在 spring 中使用 hibernate 时,通常我们将代码编写为如下所示的接口
public interface UserRepository {
Collection<User> findByLastName(String lastName) throws DataAccessException;
//more methods
}
@Repository
public class JpaUserRepositoryImpl implements UserRepository {
@PersistenceContext
private EntityManager em;
@SuppressWarnings("unchecked")
public Collection<User> findByLastName(String lastName) {
Query query = this.em.createQuery("SELECT DISTINCT user FROM User user WHERE user.lastName LIKE :lastName");
query.setParameter("lastName", lastName + "%");
return query.getResultList();
}
}
@Entity
@Table(name = "users")
public class User {
..
}
我们如何在 Panache 中做同样的事情?
public interface UserRepository extends PanacheRepositoryBase<User, Integer> {
Collection<User> findByLastName(String lastName) ;
//more methods
}
@ApplicationScoped
public class JpaUserRepositoryImpl implements UserRepository {
@Inject
private EntityManager em;
@SuppressWarnings("unchecked")
public Collection<User> findByLastName(String lastName) {
Query query = this.em.createQuery("SELECT DISTINCT user FROM User user WHERE user.lastName LIKE :lastName");
query.setParameter("lastName", lastName + "%");
return query.getResultList();
}
}
它抛出
[2] Unsatisfied dependency for type javax.persistence.EntityManager and qualifiers [@Default]

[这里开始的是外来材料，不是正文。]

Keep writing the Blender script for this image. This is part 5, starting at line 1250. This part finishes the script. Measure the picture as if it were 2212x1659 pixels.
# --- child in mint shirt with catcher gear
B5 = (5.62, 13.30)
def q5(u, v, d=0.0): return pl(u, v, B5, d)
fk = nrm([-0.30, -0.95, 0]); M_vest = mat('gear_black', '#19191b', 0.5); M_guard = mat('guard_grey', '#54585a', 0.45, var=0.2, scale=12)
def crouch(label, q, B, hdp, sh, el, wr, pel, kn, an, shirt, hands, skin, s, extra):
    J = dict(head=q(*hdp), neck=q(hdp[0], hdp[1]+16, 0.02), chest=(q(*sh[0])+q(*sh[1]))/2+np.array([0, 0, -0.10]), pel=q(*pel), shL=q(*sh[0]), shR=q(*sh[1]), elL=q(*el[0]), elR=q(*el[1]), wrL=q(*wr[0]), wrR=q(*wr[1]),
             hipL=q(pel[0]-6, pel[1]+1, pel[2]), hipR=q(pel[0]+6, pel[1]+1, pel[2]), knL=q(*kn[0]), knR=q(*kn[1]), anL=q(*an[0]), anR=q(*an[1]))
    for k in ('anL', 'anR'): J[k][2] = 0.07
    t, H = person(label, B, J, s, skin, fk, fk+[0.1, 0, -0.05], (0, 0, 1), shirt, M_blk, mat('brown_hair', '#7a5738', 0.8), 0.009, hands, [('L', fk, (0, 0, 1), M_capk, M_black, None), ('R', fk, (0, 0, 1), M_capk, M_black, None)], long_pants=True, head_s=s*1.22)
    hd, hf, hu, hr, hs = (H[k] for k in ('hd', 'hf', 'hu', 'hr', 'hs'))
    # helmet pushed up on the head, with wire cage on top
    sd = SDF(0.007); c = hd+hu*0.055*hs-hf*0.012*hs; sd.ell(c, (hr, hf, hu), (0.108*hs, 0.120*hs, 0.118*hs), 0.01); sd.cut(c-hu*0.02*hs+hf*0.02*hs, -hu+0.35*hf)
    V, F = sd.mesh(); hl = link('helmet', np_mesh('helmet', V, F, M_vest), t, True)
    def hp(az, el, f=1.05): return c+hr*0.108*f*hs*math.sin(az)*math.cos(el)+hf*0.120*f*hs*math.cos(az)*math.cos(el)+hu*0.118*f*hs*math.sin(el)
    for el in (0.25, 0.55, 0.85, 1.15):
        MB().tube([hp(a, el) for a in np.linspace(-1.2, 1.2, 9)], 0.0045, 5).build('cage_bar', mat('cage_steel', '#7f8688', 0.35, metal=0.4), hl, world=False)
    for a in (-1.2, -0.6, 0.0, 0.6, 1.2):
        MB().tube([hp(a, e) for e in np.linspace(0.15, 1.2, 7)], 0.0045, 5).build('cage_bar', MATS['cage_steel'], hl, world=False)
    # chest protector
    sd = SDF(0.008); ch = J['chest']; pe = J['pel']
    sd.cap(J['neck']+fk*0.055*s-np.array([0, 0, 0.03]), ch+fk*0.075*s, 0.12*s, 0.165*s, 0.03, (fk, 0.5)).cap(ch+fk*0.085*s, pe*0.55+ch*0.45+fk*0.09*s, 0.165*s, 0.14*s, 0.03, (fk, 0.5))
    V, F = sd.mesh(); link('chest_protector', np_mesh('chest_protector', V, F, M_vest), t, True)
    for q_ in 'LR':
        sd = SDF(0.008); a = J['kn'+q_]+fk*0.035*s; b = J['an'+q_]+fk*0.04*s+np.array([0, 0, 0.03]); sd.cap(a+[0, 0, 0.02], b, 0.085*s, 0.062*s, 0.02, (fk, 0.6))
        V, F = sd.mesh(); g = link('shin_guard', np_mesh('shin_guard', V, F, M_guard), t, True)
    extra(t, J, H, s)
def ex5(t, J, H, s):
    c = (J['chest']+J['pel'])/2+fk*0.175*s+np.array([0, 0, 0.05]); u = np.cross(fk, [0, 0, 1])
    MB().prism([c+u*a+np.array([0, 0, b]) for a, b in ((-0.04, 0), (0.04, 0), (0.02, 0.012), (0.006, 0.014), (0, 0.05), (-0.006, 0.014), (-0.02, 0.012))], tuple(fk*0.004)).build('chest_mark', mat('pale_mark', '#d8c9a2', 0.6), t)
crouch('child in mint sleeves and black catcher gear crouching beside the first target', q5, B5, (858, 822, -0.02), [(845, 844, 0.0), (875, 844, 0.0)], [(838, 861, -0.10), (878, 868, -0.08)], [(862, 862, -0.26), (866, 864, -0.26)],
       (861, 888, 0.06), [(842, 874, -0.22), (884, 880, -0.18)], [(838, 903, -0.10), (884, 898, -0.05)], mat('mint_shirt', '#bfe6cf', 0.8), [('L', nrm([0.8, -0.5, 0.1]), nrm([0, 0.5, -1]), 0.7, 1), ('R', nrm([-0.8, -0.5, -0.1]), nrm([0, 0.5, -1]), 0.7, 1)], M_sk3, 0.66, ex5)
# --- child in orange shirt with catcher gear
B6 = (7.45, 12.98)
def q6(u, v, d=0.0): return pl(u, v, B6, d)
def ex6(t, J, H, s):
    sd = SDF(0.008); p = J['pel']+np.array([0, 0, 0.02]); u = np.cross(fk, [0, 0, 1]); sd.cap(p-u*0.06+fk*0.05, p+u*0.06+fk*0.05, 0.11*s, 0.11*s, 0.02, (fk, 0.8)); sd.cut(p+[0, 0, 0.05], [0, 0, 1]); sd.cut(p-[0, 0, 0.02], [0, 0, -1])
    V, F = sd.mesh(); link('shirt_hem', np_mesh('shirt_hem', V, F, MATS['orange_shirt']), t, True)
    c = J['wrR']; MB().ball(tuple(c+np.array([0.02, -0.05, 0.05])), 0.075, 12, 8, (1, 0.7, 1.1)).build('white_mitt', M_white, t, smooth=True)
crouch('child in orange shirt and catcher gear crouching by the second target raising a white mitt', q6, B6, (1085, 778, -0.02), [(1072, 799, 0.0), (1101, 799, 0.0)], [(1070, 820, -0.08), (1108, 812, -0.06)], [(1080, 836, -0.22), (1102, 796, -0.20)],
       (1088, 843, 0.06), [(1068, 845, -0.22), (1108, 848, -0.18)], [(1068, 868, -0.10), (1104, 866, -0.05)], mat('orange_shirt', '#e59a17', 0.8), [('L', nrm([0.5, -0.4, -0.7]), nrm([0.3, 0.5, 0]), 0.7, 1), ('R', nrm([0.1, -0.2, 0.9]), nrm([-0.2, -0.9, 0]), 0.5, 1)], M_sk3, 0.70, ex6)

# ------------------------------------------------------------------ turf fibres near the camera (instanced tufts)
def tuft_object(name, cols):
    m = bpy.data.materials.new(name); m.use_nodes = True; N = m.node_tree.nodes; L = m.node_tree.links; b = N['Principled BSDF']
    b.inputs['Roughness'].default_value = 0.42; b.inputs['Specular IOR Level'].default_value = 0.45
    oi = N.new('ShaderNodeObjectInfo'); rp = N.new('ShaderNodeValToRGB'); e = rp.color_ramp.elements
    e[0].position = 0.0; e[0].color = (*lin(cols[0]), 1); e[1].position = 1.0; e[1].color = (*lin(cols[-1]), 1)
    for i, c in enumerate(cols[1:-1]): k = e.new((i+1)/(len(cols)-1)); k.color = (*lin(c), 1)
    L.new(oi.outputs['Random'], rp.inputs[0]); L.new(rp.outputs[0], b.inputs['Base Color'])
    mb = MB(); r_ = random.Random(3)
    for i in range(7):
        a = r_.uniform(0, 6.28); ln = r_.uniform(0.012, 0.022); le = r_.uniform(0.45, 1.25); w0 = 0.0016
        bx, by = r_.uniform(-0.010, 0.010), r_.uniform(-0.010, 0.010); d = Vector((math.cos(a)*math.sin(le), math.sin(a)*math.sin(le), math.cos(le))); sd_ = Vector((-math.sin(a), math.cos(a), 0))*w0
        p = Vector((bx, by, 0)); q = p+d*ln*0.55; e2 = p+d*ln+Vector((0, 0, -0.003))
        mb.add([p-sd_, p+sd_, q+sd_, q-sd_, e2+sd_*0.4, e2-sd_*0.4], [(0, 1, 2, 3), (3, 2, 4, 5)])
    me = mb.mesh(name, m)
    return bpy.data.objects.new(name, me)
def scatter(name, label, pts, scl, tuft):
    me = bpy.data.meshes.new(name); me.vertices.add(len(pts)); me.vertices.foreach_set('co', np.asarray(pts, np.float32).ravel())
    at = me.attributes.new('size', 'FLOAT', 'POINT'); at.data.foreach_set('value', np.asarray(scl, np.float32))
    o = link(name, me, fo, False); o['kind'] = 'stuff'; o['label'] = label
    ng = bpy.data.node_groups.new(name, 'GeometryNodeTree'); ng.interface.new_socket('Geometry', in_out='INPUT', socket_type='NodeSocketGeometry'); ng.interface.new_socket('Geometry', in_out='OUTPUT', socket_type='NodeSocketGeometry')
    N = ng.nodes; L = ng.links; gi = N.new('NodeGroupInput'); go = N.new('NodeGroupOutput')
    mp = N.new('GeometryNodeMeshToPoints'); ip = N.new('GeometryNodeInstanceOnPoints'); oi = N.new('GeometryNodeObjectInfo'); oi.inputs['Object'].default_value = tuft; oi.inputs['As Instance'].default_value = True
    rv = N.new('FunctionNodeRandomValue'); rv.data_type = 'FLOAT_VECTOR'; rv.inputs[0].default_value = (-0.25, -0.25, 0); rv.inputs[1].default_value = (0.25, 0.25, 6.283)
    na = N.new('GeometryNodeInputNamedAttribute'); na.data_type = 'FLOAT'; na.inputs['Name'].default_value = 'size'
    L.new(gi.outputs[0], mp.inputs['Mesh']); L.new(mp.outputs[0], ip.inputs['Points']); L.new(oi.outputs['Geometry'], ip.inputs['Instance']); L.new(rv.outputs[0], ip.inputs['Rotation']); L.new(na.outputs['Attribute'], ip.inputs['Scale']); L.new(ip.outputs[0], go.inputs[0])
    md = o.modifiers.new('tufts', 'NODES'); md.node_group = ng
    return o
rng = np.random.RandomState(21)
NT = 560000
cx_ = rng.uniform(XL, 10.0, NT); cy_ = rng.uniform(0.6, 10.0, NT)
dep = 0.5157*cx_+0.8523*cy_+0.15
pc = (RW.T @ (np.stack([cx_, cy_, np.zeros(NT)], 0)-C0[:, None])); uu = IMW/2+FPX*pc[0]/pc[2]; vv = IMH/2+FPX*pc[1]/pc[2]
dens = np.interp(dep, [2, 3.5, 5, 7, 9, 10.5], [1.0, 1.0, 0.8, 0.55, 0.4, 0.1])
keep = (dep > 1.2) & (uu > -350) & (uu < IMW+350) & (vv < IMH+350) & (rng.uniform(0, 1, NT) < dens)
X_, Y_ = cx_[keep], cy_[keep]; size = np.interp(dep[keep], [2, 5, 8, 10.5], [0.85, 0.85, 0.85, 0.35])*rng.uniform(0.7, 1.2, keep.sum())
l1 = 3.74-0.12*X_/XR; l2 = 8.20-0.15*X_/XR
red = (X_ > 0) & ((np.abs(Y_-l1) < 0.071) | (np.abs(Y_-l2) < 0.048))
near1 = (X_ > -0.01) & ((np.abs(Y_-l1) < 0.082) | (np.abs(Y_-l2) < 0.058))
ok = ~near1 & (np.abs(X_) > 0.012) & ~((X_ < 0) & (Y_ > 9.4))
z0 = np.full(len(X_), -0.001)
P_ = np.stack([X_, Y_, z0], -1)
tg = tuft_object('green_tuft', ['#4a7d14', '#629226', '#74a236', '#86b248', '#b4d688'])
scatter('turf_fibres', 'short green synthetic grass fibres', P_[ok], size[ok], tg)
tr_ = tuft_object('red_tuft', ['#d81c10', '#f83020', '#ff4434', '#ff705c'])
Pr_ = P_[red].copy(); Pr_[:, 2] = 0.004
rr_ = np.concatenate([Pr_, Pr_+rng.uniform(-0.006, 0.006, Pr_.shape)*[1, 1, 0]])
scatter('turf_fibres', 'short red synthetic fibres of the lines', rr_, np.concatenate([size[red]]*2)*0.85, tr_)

- java member: org....repository.jpa.JpaUserRepositoryImpl#em
- declared on CLASS bean [types=[org....repository.jpa.JpaUserRepositoryImpl, org....repository.UserRepository, io.quarkus.hibernate.orm.panache.PanacheRepositoryBase<org.....model.User, java.lang.Integer>, java.lang.Object], qualifiers=[@Default, @Any], target=org.....repository.jpa.JpaUserRepositoryImpl]
[